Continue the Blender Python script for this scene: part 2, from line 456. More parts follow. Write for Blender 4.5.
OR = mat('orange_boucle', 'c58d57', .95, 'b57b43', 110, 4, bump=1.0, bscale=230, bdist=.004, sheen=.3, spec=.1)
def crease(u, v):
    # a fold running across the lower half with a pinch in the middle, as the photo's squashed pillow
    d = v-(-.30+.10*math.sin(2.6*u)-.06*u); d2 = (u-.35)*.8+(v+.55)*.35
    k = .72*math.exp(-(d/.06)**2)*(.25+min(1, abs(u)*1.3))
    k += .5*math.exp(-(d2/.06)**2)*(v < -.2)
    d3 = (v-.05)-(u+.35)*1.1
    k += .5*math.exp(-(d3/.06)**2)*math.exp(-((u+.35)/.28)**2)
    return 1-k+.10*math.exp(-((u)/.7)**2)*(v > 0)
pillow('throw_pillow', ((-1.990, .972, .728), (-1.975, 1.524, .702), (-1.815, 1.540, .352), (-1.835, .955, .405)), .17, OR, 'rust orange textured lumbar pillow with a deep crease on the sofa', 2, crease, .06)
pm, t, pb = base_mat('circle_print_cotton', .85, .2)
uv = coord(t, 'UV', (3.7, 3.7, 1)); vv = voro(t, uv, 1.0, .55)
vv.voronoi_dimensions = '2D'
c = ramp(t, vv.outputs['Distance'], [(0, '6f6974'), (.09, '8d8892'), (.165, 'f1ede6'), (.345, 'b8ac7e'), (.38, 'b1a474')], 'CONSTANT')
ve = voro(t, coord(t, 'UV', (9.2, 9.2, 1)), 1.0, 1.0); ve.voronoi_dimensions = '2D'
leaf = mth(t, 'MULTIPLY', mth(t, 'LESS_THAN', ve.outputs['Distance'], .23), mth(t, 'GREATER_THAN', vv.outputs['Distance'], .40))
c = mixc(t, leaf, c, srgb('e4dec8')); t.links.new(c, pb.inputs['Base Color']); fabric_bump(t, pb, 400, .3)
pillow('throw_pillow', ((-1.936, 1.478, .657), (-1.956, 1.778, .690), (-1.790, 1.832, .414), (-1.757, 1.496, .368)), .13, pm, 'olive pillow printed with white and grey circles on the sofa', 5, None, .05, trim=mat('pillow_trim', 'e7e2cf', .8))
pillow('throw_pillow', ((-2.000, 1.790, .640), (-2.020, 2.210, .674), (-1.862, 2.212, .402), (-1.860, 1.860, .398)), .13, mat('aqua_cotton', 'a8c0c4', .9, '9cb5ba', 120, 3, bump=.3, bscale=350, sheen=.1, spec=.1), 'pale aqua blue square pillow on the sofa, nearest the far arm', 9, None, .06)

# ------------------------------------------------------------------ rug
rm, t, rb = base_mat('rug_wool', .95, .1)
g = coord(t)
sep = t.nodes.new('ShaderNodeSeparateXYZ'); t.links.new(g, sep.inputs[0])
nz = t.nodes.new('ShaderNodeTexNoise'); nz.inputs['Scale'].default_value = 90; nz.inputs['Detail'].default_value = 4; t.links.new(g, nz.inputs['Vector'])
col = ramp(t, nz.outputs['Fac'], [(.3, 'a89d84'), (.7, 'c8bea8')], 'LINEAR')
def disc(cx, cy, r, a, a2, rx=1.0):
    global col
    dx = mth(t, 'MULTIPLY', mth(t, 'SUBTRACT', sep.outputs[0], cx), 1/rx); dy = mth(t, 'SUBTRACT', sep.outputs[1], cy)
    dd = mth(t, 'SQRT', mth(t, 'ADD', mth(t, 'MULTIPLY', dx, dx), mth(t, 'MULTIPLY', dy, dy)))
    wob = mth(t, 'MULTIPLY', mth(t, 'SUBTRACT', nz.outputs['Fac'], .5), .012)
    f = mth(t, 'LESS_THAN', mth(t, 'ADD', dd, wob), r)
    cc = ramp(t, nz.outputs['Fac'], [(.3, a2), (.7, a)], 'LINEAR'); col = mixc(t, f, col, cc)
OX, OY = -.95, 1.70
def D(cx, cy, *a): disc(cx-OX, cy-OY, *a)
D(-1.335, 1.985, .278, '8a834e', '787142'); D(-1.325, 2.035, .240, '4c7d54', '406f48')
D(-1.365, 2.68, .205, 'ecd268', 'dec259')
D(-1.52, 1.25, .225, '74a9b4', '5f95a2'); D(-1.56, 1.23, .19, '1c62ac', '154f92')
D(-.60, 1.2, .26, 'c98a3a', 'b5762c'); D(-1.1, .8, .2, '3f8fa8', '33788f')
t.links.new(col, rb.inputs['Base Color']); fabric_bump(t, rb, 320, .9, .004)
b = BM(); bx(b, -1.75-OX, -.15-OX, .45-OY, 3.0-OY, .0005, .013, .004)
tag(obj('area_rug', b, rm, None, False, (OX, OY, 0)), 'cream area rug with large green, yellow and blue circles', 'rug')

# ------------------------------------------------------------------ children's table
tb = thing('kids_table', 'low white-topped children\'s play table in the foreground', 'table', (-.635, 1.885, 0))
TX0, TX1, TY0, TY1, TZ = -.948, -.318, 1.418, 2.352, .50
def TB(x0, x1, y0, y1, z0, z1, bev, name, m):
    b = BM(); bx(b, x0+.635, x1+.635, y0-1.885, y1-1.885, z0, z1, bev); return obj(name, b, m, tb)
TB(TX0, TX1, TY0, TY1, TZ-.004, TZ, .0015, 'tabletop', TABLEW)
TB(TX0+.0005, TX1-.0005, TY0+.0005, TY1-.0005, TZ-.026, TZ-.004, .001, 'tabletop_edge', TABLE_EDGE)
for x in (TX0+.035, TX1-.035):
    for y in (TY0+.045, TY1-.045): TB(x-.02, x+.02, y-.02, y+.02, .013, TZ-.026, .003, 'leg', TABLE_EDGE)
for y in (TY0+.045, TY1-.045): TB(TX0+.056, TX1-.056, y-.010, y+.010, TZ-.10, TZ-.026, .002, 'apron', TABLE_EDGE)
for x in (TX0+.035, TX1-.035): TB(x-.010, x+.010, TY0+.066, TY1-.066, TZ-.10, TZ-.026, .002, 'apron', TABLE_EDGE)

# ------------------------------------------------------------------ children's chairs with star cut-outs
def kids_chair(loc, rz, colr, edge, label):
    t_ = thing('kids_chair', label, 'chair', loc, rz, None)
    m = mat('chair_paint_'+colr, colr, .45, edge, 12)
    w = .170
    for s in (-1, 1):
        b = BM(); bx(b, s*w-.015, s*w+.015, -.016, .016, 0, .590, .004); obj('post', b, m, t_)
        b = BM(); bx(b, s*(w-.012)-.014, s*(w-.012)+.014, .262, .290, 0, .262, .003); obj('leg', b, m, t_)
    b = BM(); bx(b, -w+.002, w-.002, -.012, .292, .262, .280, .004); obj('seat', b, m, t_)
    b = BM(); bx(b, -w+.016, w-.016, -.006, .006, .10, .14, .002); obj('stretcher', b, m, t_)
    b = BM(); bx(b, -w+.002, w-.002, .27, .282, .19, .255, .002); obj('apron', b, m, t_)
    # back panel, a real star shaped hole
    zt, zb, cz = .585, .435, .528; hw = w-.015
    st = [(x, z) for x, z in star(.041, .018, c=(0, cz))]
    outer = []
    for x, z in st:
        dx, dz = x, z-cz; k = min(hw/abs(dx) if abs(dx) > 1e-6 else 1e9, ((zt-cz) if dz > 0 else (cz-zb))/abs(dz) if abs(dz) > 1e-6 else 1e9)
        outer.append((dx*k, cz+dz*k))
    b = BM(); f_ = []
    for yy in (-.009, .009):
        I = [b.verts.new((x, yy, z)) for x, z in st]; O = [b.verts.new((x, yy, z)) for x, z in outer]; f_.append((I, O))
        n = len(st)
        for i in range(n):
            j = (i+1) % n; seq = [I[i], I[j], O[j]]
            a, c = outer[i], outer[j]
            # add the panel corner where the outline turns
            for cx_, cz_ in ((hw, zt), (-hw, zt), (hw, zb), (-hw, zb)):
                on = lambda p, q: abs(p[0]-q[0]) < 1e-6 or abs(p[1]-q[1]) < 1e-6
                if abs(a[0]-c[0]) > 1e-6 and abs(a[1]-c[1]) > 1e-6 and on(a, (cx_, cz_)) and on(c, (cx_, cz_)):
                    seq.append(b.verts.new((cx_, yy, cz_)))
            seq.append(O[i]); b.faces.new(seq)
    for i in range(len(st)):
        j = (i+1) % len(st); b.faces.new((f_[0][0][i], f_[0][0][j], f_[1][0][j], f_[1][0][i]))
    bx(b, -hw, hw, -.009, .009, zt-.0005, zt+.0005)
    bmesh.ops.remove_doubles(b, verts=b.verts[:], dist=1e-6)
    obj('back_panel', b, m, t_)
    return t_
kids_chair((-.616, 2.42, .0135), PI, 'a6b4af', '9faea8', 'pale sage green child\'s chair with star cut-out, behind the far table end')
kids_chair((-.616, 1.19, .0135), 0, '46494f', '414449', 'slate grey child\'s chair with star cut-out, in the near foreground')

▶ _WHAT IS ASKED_
Please write out the material word for word from its first line through the line holding "9, None, .06)", including both, and no line past it.

▶ _SOLUTION TO THE EXERCISE_
Continue the Blender Python script for this scene: part 2, from line 456. More parts follow. Write for Blender 4.5.
OR = mat('orange_boucle', 'c58d57', .95, 'b57b43', 110, 4, bump=1.0, bscale=230, bdist=.004, sheen=.3, spec=.1)
def crease(u, v):
    # a fold running across the lower half with a pinch in the middle, as the photo's squashed pillow
    d = v-(-.30+.10*math.sin(2.6*u)-.06*u); d2 = (u-.35)*.8+(v+.55)*.35
    k = .72*math.exp(-(d/.06)**2)*(.25+min(1, abs(u)*1.3))
    k += .5*math.exp(-(d2/.06)**2)*(v < -.2)
    d3 = (v-.05)-(u+.35)*1.1
    k += .5*math.exp(-(d3/.06)**2)*math.exp(-((u+.35)/.28)**2)
    return 1-k+.10*math.exp(-((u)/.7)**2)*(v > 0)
pillow('throw_pillow', ((-1.990, .972, .728), (-1.975, 1.524, .702), (-1.815, 1.540, .352), (-1.835, .955, .405)), .17, OR, 'rust orange textured lumbar pillow with a deep crease on the sofa', 2, crease, .06)
pm, t, pb = base_mat('circle_print_cotton', .85, .2)
uv = coord(t, 'UV', (3.7, 3.7, 1)); vv = voro(t, uv, 1.0, .55)
vv.voronoi_dimensions = '2D'
c = ramp(t, vv.outputs['Distance'], [(0, '6f6974'), (.09, '8d8892'), (.165, 'f1ede6'), (.345, 'b8ac7e'), (.38, 'b1a474')], 'CONSTANT')
ve = voro(t, coord(t, 'UV', (9.2, 9.2, 1)), 1.0, 1.0); ve.voronoi_dimensions = '2D'
leaf = mth(t, 'MULTIPLY', mth(t, 'LESS_THAN', ve.outputs['Distance'], .23), mth(t, 'GREATER_THAN', vv.outputs['Distance'], .40))
c = mixc(t, leaf, c, srgb('e4dec8')); t.links.new(c, pb.inputs['Base Color']); fabric_bump(t, pb, 400, .3)
pillow('throw_pillow', ((-1.936, 1.478, .657), (-1.956, 1.778, .690), (-1.790, 1.832, .414), (-1.757, 1.496, .368)), .13, pm, 'olive pillow printed with white and grey circles on the sofa', 5, None, .05, trim=mat('pillow_trim', 'e7e2cf', .8))
pillow('throw_pillow', ((-2.000, 1.790, .640), (-2.020, 2.210, .674), (-1.862, 2.212, .402), (-1.860, 1.860, .398)), .13, mat('aqua_cotton', 'a8c0c4', .9, '9cb5ba', 120, 3, bump=.3, bscale=350, sheen=.1, spec=.1), 'pale aqua blue square pillow on the sofa, nearest the far arm', 9, None, .06)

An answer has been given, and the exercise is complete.